All of the material below is to be repeated exactly.

# Start of Data excerpt

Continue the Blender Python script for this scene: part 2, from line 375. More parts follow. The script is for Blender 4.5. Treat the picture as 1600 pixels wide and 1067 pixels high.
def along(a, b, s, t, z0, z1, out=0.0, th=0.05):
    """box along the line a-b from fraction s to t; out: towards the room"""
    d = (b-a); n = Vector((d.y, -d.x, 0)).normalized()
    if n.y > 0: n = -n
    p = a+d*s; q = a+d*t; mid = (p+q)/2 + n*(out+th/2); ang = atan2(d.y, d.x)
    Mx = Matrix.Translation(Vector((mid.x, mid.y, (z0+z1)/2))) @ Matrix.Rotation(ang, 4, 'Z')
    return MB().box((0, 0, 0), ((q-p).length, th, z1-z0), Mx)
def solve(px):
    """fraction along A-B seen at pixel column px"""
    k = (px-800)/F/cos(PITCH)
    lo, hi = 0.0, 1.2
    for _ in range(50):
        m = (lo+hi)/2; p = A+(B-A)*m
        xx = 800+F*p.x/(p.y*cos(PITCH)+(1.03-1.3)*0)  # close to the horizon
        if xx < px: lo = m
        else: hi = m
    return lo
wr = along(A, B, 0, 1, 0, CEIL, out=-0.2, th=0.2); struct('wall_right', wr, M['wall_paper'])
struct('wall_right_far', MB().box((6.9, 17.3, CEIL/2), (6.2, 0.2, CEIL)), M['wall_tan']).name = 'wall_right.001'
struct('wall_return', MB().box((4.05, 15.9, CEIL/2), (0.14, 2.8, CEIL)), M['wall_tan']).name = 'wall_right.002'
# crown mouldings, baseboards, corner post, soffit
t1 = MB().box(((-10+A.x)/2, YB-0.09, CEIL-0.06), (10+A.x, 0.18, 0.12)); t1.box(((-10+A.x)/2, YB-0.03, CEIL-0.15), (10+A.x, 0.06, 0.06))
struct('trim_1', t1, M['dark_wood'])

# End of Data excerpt

#### Answer to this problem:
Continue the Blender Python script for this scene: part 2, from line 375. More parts follow. The script is for Blender 4.5. Treat the picture as 1600 pixels wide and 1067 pixels high.
def along(a, b, s, t, z0, z1, out=0.0, th=0.05):
    """box along the line a-b from fraction s to t; out: towards the room"""
    d = (b-a); n = Vector((d.y, -d.x, 0)).normalized()
    if n.y > 0: n = -n
    p = a+d*s; q = a+d*t; mid = (p+q)/2 + n*(out+th/2); ang = atan2(d.y, d.x)
    Mx = Matrix.Translation(Vector((mid.x, mid.y, (z0+z1)/2))) @ Matrix.Rotation(ang, 4, 'Z')
    return MB().box((0, 0, 0), ((q-p).length, th, z1-z0), Mx)
def solve(px):
    """fraction along A-B seen at pixel column px"""
    k = (px-800)/F/cos(PITCH)
    lo, hi = 0.0, 1.2
    for _ in range(50):
        m = (lo+hi)/2; p = A+(B-A)*m
        xx = 800+F*p.x/(p.y*cos(PITCH)+(1.03-1.3)*0)  # close to the horizon
        if xx < px: lo = m
        else: hi = m
    return lo
wr = along(A, B, 0, 1, 0, CEIL, out=-0.2, th=0.2); struct('wall_right', wr, M['wall_paper'])
struct('wall_right_far', MB().box((6.9, 17.3, CEIL/2), (6.2, 0.2, CEIL)), M['wall_tan']).name = 'wall_right.001'
struct('wall_return', MB().box((4.05, 15.9, CEIL/2), (0.14, 2.8, CEIL)), M['wall_tan']).name = 'wall_right.002'
# crown mouldings, baseboards, corner post, soffit
t1 = MB().box(((-10+A.x)/2, YB-0.09, CEIL-0.06), (10+A.x, 0.18, 0.12)); t1.box(((-10+A.x)/2, YB-0.03, CEIL-0.15), (10+A.x, 0.06, 0.06))
struct('trim_1', t1, M['dark_wood'])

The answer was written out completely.